A significant driver for many companies interested in storage consolidation, however, is cost. Companies want to maximise their investments in storage area networks and realise the benefits of centralised storage. Chief among those benefits is achieving lower IT costs by eliminating the need to purchase and maintain local storage and server hardware. A new concept, which bridges this gap, is storage delivery technology.

CIOs are realising that core business priorities can be addressed and solved, but they need to start by addressing core IT processes and transforming the data centre.

As part of this movement, IT managers can expand capacity and look to extend the benefits of a consolidated approach to larger branch offices and data-intensive applications that previously were difficult or impossible to consolidate.

Shifting IT landscape

Consolidation has the potential to empower businesses of all sizes to remove servers and data from branch offices and centralise them in the secure data centre - without sacrificing user experience. This new architectural approach makes it possible to centralise backup operations and remove data from high-risk locations, while increasing agility and lowering the costs of managing remote office IT. To succeed in this dynamic environment, IT leaders need agility, security and control, while business users demand performance.

With the right information, delivered at the right time and in the right place, organisations can serve customers better, make smarter decisions, and react faster to changing conditions. These elements often come together at the remote/branch office. Identifying the optimal deployment location for IT assets such as servers and supporting storage systems is one of the more challenging aspects of the IT decision process today.

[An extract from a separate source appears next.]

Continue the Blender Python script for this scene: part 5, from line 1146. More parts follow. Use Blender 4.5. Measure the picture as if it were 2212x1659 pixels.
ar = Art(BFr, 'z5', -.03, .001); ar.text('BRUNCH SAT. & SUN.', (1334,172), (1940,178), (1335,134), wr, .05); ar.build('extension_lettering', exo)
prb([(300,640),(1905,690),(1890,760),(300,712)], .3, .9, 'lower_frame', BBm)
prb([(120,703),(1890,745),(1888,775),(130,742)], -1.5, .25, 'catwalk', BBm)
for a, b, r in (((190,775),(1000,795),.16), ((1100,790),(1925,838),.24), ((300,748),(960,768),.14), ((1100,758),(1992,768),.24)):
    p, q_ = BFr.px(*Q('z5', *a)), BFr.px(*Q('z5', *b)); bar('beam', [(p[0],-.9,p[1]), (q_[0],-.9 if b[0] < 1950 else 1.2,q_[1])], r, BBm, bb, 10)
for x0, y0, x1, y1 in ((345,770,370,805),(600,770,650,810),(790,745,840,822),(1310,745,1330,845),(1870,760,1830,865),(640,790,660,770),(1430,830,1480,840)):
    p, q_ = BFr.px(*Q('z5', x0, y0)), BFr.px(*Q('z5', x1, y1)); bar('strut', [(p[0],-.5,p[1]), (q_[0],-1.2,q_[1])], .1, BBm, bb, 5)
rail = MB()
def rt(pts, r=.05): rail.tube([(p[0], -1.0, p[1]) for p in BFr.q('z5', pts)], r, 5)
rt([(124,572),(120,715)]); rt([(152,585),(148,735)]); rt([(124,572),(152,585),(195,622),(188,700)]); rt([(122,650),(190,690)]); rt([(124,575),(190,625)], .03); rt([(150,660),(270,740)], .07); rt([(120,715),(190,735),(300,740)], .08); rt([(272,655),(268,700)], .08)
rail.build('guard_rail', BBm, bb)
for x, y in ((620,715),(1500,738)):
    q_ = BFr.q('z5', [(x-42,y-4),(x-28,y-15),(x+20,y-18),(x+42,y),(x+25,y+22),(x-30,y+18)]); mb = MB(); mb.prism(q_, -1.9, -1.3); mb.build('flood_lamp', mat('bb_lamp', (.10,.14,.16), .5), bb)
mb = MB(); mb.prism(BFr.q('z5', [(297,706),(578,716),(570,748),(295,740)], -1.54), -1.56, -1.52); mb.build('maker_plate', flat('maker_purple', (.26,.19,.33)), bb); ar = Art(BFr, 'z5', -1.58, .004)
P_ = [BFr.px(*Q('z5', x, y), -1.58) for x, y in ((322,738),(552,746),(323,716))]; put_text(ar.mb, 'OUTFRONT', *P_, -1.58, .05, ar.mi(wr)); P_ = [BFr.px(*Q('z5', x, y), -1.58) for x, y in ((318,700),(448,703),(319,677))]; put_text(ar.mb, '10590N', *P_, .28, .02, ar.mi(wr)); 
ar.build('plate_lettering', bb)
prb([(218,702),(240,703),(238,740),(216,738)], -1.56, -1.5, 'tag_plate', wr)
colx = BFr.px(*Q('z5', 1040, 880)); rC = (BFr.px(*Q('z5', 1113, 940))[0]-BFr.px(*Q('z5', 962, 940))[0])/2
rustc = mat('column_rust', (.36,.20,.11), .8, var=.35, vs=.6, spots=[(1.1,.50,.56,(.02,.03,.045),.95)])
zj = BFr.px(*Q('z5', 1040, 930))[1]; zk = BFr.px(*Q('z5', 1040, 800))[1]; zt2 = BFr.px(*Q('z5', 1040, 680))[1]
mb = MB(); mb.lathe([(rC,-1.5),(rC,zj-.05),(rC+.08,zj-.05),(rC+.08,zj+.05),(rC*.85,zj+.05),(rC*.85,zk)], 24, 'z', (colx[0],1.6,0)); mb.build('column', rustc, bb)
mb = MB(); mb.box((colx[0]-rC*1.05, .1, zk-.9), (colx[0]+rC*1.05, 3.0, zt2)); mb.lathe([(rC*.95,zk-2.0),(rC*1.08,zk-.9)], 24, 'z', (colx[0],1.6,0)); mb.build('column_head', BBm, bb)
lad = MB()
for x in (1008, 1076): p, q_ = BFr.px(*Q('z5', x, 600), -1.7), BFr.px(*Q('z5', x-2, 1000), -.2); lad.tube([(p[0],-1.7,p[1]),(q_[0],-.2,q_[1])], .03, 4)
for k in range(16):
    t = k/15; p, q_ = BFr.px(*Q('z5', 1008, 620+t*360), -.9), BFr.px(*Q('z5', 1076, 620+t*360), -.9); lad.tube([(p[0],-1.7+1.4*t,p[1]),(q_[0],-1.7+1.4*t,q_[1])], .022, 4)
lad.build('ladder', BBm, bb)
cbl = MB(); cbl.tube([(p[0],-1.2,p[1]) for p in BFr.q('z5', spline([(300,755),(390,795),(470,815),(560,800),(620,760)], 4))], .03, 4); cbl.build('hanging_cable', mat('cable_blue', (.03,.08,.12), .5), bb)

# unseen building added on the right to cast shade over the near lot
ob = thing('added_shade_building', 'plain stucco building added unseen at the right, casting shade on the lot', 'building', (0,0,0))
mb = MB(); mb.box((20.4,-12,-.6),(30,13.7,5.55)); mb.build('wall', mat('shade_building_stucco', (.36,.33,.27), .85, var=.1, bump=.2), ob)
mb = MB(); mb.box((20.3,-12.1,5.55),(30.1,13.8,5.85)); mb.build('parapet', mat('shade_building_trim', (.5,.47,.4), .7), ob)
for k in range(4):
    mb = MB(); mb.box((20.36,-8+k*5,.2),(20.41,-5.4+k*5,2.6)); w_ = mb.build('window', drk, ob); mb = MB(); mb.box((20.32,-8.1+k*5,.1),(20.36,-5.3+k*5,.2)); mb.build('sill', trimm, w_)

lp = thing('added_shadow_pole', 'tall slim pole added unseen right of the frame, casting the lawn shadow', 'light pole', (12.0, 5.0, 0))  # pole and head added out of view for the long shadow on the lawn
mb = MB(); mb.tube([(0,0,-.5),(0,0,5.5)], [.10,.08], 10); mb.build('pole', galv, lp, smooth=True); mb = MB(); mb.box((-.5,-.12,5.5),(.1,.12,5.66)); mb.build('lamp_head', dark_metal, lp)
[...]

When the edge of the enterprise and the core at the data centre are linked together in an integrated solution, IT organisations can centralise control, security, and protection of distributed server and storage assets while ensuring timely access to (or recovery of) data and applications relied on by users across the extended organisation.

Data protection

In line with the growing volumes of data, enterprises should be able to decommission branch backup and recovery systems, shifting data protection operations to the secure data centre. Enterprises are able to utilise their well-honed data centre backup and recovery systems and procedures, and skilled personnel to protect branch data.

Snapshots are an integral part to ensuring a company's IT operations are running smoothly. In today's IT environment, administrators must be able to quickly set and assign hourly, daily, or weekly storage snapshot policies to ensure application consistent data protection in conjunction with supported data centre storage arrays.

This new architectural approach makes it possible to centralise backup operations and remove data from high-risk locations.

Once storage snapshots are created in the data centre, in addition to leveraging the disk snapshot for fast recovery, many organisations use snapshots as a source for backup to secondary media such as tape or cloud storage to ensure data is located offsite.

Companies' information bases and requirements are constantly changing in response to shifting business/customer requirements.

Consolidation of systems and information at remote sites and central data centres must be seen as an ongoing, iterative process, and any system deployed, whether in the data centre or at the edge, must make this process faster and less operationally intensive now and in the future.

The key to attaining these benefits, of course, is effective implementation of solutions, including the adjustment of related processes (eg, application deployment and backup processes). A well thought-out implementation also makes it easier to expand the use of the solution into new user bases and for additional services.

Finally, a sound implementation makes it easier for an enterprise to react to changing business conditions and new application needs in line with the fast-moving IT landscape.